ミュンヘンで35年以上人気を誇るBARのオーナーであり、世界のバーテンダーのバイブルになっているレシピ本の著者であるチャールズ・シューマン。その放浪の日々を切り取った紀行ドキュメンタリー映画『シューマンズ バー ブック』(BAR TALKS BY SCHUMANN)を観てきました。
NY、パリ、ハバナ、東京、ウイーン。名だたるトップバーに客としてふらっと入るシューマン。肩にかかる長髪をなびかせ、ウェアラブルでありながらしっかりオシャレなジャケパン姿、齢76歳超えという彫りの深いその風貌に、グッと引きつけられます。表情にはその人の重ねた年輪が刻まれるとつくづく思うけど、このシューマンさんはただならぬ雰囲気(でも威圧感はない)を醸し出しています。
僕はシューマンさんが各地のバーテンダーに質問する姿を、無意識に注視していました。同業者であるカウンターの向こう側のバーテンダーたちに、客として接するシューマンさん。その「距離感」が絶妙だなぁと。聞き手としても描かれる彼は訪問先のバーテンダーにざっくばらんに質問するけど、やたら目を合わせたりしない、なれなれしくもしない。もちろん偉そうにしたり、大物ぶったりもしない。
極めてナチュラル、自然。さりげないんですね。聞いていないようで聞いている、そこにいないようでしっかり存在する。シューマンさんがすごい!という予備知識が仮になくても、相手は構えることなく、かつ自然な距離感を維持できるのでは。そういう佇まいは、経験を重ねてできた年輪とセンス、酒飲みとしての才能と、もって生まれたサービス精神が成すもの。あ、サービスって、昨今の「おもてなし」に代表されるような「何かをしてあげる」ことだけじゃないんですよ。
雰囲気があり(洗練されていて)、威圧感なく(物腰が穏やか)。こういうかっこいい男を目指したい。集英社の元編集者にして現在はエッセイスト兼新宿伊勢丹メンズ館「サロン ド シマジ」週末バーテンダーの島地勝彦さんが、「シューマンはわたしなど到底及ばない大色悪で、しかも惚れ惚れするほどのイケメンで、味のあるいい年の取り方をしているではないか」とパンフレットに寄稿していました。
そうか、「色悪」か。流行りのちょいワルにはない、そこには本物が漂います。
もう一つ。この映画には東京のオーセンティック・バーが出てきます。銀座「テンダー」「バー・ハイ・ファイブ」「スタア・バー・ギンザ」「バー・ベンフィディック」など。日本バーテンダー協会会長でもある岸久さん、上野秀嗣さん、上田和男さんなど名だたるバーテンダーの所作を見ているだけで十分楽しいのです。
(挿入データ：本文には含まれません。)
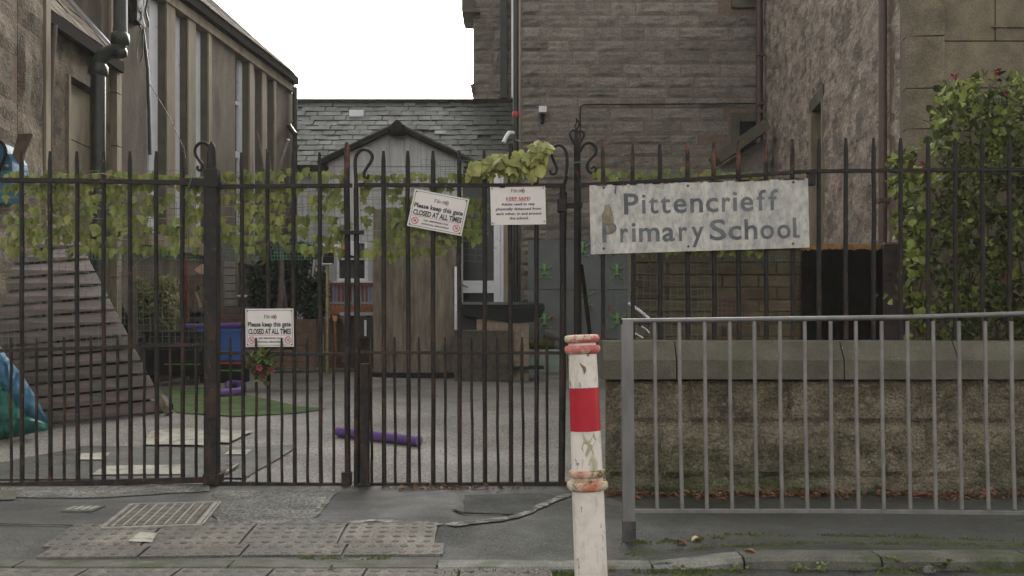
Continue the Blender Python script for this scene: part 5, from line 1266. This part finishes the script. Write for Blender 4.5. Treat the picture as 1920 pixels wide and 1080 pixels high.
MB().box(X(1657, YL), X(1704, YL), YL - .03, YL + .11, Z(459, YL), Z(455, YL)).obj('post_cap', m_wood, sh)

# grey play boards with frogs
YO = 15.6
gbd = thing('grey_play_board', (X(1090, YO), YO, gz(YO)), 'large grey weatherproof play board behind the scroll topped post', 'board')
for x0, x1 in ((990, 1090.5), (1091.5, 1188)):
    for y0, y1 in ((450, 542), (543.3, 636)): MB().box(X(x0, YO), X(x1, YO), YO, YO + .03, Z(y1, YO), Z(y0, YO)).obj('panel', m_greybrd, gbd)
MB().box(X(992, YO), X(1000, YO), YO + .032, YO + .08, gz(YO) - .02, Z(452, YO)).obj('post', m_wood, gbd); MB().box(X(1178, YO), X(1186, YO), YO + .032, YO + .08, gz(YO) - .02, Z(452, YO)).obj('post', m_wood, gbd)
for px in (1040.5, 1139.5):
    for py in (538, 546): MB().lathe([(0, .012), (.012, .010), (.016, .002)], P(px, py, YO), P(px, py, YO - .1), 8).obj('bolt', m_galv, gbd)
frogs = [(1021, 508, 'upper left of the board, left of the gate stile'), (1021, 602, 'lower left of the board, above the grey tubes'), (1092, 467, 'board top, right beside the scroll topped post'), (1098, 558, 'middle of the board behind the slanting stay bar'), (1157, 509, 'upper right of the board below the name board'), (1158, 600, 'lower right of the board left of the guardrail post')]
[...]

が、僕は思い出横丁、神楽坂、渋谷などを闊歩するシューマンさんを映す風景にも魅せられました。日常が非日常の風景になっているんですよね。監督のマリーケ・シュレーダーさんは女性で、その映像に男には撮れないであろう繊細な美意識が見られます。この映画の東京パートには、ソフィア・コッポラ監督の『ロスト・イン・トランスレーション』(2003年)を想起させるものがありました。
最高の場所を提供する人と、そこに集う人の織り成す酒場。どこの国でもその場所の大切さは同じなのだな、と思わずにいられません。
東京では渋谷・宮益坂上にある「イメージフォーラム」のみの単館上映。全国各地に順次公開していくようです。本作はまた、観終われば必ず飲みに行きたくなるキケン性があります。そんな人に向けたイベントとのタイアップを行っているようですから、チェックしてみてはいかがでしょう。
このクラフトカクテルのイベント「東京カクテル7デイズ2018」良い企画ですね。長っ尻体質だけど、BARのはしごは愉しそうです。